» AIM OF THE TASK:
Repeat verbatim only the lines from the one with "Model this scene" through the one with "bpy.context.scene.camera = cam", both ends kept. Pictures stay out.

» INFORMATION SUPPLIED:
───

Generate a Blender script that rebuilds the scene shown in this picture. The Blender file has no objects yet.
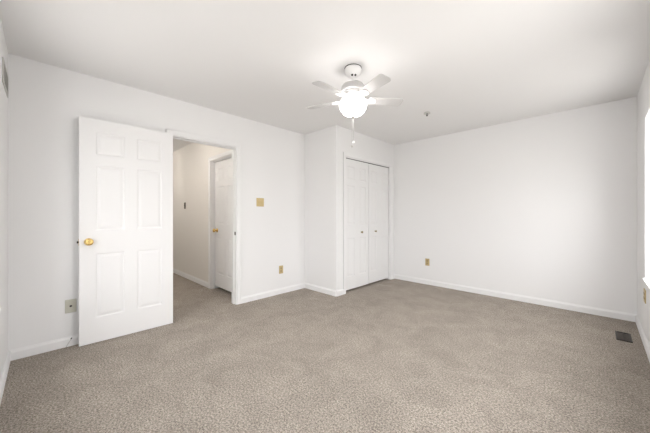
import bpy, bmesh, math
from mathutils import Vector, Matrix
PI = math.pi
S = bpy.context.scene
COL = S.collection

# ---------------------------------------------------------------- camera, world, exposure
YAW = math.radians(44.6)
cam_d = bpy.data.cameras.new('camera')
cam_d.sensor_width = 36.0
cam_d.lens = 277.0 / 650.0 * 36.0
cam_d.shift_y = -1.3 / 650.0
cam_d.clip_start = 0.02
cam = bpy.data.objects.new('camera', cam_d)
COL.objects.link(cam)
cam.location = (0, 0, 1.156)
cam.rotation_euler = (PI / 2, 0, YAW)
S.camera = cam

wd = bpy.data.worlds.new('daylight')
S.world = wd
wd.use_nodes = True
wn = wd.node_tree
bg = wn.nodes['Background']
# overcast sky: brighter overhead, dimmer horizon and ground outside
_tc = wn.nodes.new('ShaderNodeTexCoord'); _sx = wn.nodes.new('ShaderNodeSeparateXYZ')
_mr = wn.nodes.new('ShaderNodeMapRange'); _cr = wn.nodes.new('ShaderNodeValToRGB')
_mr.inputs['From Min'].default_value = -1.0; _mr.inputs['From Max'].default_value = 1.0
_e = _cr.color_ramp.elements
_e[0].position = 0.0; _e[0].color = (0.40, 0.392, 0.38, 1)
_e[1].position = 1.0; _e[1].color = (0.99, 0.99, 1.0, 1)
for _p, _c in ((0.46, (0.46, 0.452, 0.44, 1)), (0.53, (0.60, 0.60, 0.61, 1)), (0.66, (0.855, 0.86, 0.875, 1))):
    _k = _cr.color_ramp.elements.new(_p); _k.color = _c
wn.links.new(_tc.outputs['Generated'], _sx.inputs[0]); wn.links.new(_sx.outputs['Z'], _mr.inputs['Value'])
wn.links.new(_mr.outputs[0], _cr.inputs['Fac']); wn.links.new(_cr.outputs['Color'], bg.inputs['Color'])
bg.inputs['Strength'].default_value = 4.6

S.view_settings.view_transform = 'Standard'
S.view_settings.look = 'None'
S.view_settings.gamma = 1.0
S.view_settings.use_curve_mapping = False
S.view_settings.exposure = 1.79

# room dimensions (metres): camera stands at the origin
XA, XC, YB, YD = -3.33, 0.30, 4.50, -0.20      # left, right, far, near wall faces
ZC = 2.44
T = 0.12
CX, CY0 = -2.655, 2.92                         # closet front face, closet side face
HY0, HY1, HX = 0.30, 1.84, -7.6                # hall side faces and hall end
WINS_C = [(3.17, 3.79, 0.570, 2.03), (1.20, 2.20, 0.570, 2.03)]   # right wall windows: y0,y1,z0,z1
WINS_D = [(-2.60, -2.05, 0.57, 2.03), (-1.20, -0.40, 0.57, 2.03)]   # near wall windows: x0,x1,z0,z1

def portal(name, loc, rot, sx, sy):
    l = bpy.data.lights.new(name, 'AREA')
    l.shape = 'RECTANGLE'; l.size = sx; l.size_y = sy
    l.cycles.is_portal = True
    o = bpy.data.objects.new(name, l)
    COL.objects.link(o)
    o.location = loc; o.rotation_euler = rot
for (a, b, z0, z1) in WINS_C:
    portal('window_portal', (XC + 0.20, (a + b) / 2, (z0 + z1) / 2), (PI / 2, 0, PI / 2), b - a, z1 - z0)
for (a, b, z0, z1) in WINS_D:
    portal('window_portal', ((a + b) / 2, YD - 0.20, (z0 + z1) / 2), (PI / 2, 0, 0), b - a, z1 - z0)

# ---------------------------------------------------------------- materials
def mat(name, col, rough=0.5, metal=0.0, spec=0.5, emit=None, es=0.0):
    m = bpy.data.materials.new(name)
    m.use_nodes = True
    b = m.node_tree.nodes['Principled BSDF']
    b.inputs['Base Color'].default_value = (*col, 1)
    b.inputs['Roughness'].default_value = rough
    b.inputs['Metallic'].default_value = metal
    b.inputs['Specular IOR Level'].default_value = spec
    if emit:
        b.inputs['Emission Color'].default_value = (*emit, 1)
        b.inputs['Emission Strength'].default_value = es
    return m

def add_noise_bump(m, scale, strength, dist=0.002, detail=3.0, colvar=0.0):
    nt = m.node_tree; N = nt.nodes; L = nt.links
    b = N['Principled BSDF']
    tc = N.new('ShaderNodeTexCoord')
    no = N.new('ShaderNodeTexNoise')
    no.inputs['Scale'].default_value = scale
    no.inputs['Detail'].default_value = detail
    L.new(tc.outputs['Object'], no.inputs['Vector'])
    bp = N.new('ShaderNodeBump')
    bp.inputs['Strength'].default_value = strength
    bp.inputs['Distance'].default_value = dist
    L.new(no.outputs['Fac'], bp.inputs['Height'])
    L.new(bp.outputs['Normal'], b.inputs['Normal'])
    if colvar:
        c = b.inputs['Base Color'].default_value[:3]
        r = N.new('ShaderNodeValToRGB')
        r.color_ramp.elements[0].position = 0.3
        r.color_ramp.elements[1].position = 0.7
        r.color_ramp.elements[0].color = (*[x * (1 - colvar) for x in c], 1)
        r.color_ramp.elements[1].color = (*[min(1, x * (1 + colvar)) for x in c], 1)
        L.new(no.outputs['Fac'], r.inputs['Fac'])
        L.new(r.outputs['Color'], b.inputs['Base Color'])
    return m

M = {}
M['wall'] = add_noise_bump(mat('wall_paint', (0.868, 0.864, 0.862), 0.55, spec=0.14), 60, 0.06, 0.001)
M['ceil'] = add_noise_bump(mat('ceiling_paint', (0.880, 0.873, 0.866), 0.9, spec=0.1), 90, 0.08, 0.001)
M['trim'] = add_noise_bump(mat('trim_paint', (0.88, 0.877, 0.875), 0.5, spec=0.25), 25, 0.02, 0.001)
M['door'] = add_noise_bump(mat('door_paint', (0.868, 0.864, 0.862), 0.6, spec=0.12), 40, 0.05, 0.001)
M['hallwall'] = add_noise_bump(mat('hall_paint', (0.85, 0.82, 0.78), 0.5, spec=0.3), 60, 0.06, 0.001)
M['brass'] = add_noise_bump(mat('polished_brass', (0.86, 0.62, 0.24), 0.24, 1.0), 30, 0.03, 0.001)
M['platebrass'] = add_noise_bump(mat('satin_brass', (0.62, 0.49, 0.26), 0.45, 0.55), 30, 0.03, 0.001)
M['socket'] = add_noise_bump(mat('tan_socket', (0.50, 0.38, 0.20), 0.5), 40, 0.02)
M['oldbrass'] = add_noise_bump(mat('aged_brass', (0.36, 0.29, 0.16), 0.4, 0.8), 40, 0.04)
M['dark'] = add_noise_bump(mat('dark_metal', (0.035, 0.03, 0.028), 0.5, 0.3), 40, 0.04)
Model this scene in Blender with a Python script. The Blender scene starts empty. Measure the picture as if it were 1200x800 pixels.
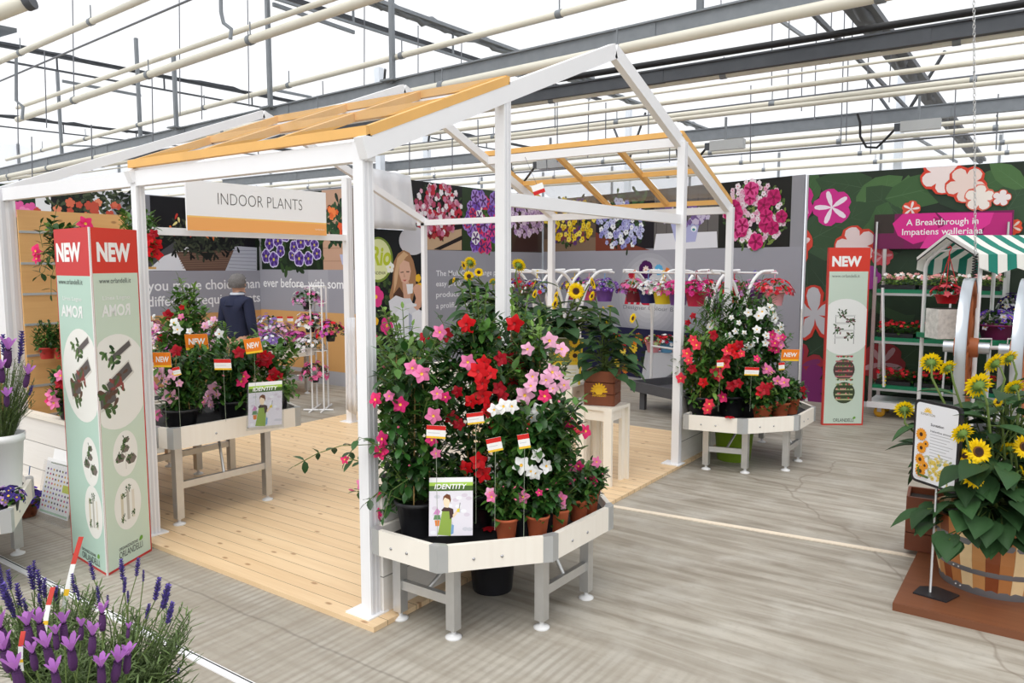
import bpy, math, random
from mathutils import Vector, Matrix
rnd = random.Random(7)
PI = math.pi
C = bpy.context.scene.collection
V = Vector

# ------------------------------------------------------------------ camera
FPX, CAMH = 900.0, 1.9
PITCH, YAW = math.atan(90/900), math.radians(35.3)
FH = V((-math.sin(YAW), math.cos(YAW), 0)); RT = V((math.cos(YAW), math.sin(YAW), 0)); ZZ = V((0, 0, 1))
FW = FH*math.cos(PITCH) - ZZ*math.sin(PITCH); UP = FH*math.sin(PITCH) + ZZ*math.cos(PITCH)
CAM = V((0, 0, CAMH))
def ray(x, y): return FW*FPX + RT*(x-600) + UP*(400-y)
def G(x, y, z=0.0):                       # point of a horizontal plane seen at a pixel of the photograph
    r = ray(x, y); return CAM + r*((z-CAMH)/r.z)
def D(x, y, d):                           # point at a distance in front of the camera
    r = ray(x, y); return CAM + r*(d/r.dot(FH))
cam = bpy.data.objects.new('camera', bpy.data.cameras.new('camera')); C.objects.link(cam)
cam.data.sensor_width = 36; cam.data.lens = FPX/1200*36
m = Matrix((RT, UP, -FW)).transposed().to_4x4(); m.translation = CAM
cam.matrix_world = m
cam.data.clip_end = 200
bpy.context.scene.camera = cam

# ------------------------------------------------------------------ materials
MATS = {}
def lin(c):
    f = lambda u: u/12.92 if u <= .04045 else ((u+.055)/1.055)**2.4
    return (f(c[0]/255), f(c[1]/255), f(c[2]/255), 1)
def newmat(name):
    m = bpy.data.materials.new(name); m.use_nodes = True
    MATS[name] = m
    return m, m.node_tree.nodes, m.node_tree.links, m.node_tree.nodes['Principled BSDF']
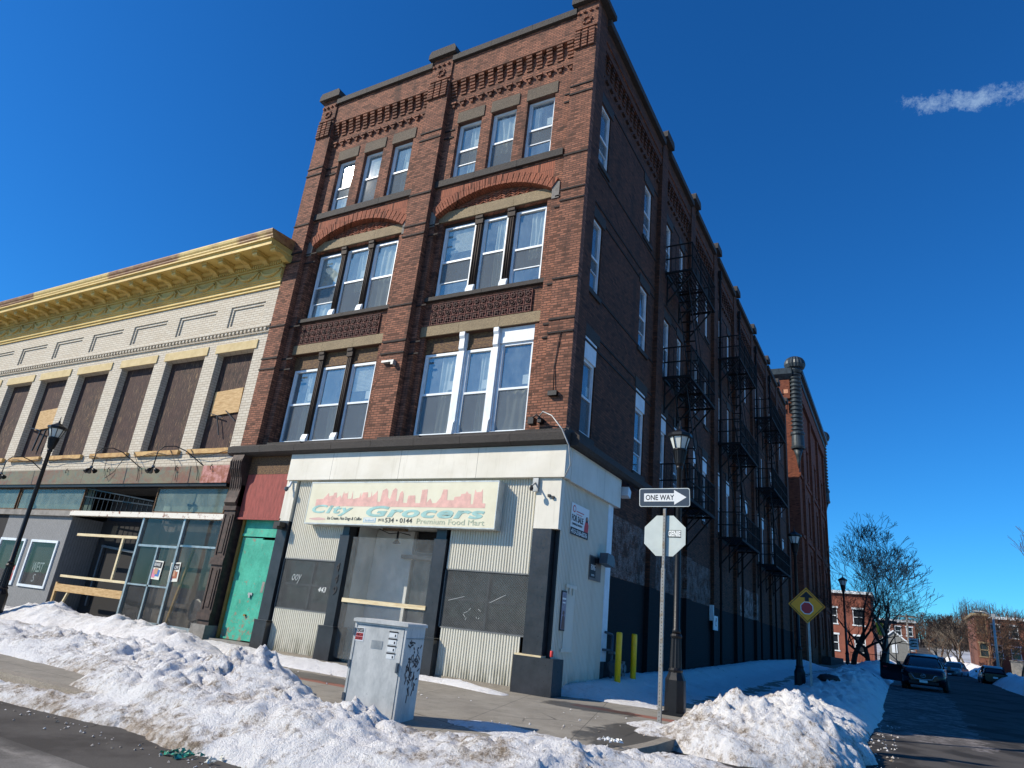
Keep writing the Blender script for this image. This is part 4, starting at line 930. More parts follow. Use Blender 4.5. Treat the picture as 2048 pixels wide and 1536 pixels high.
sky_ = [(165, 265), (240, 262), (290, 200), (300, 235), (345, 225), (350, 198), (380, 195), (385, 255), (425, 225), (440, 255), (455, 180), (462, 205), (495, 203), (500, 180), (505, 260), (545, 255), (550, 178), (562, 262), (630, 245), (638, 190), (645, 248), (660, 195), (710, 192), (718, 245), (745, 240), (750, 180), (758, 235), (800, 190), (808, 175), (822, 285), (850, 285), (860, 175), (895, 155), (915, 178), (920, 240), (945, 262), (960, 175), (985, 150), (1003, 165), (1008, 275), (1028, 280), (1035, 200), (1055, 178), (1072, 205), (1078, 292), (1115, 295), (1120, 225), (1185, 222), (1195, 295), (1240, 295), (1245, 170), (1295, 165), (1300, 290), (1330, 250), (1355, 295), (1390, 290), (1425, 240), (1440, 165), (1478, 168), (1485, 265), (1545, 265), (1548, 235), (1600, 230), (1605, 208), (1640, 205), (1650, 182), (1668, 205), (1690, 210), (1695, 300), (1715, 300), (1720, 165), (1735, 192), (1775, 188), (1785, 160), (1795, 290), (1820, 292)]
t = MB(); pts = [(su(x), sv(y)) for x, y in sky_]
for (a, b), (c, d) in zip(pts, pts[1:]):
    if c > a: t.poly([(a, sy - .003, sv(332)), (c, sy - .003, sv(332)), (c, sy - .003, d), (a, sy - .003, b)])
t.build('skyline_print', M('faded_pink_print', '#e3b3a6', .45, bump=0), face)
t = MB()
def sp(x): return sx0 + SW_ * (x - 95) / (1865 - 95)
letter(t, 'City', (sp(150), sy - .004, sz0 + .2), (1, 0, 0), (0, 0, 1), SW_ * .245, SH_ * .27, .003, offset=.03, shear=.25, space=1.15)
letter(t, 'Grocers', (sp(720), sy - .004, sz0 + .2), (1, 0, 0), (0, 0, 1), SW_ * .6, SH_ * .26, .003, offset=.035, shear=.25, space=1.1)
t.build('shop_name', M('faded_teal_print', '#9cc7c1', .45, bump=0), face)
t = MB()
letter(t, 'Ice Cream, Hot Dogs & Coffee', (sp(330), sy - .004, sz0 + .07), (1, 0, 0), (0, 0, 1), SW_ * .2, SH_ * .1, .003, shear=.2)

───

» TASK OUTPUT:
Model this scene in Blender with a Python script. The Blender scene starts empty. Measure the picture as if it were 1200x800 pixels.
import bpy, math, random
from mathutils import Vector, Matrix
rnd = random.Random(7)
PI = math.pi
C = bpy.context.scene.collection
V = Vector

# ------------------------------------------------------------------ camera
FPX, CAMH = 900.0, 1.9
PITCH, YAW = math.atan(90/900), math.radians(35.3)
FH = V((-math.sin(YAW), math.cos(YAW), 0)); RT = V((math.cos(YAW), math.sin(YAW), 0)); ZZ = V((0, 0, 1))
FW = FH*math.cos(PITCH) - ZZ*math.sin(PITCH); UP = FH*math.sin(PITCH) + ZZ*math.cos(PITCH)
CAM = V((0, 0, CAMH))
def ray(x, y): return FW*FPX + RT*(x-600) + UP*(400-y)
def G(x, y, z=0.0):                       # point of a horizontal plane seen at a pixel of the photograph
    r = ray(x, y); return CAM + r*((z-CAMH)/r.z)
def D(x, y, d):                           # point at a distance in front of the camera
    r = ray(x, y); return CAM + r*(d/r.dot(FH))
cam = bpy.data.objects.new('camera', bpy.data.cameras.new('camera')); C.objects.link(cam)
cam.data.sensor_width = 36; cam.data.lens = FPX/1200*36
m = Matrix((RT, UP, -FW)).transposed().to_4x4(); m.translation = CAM
cam.matrix_world = m
cam.data.clip_end = 200
bpy.context.scene.camera = cam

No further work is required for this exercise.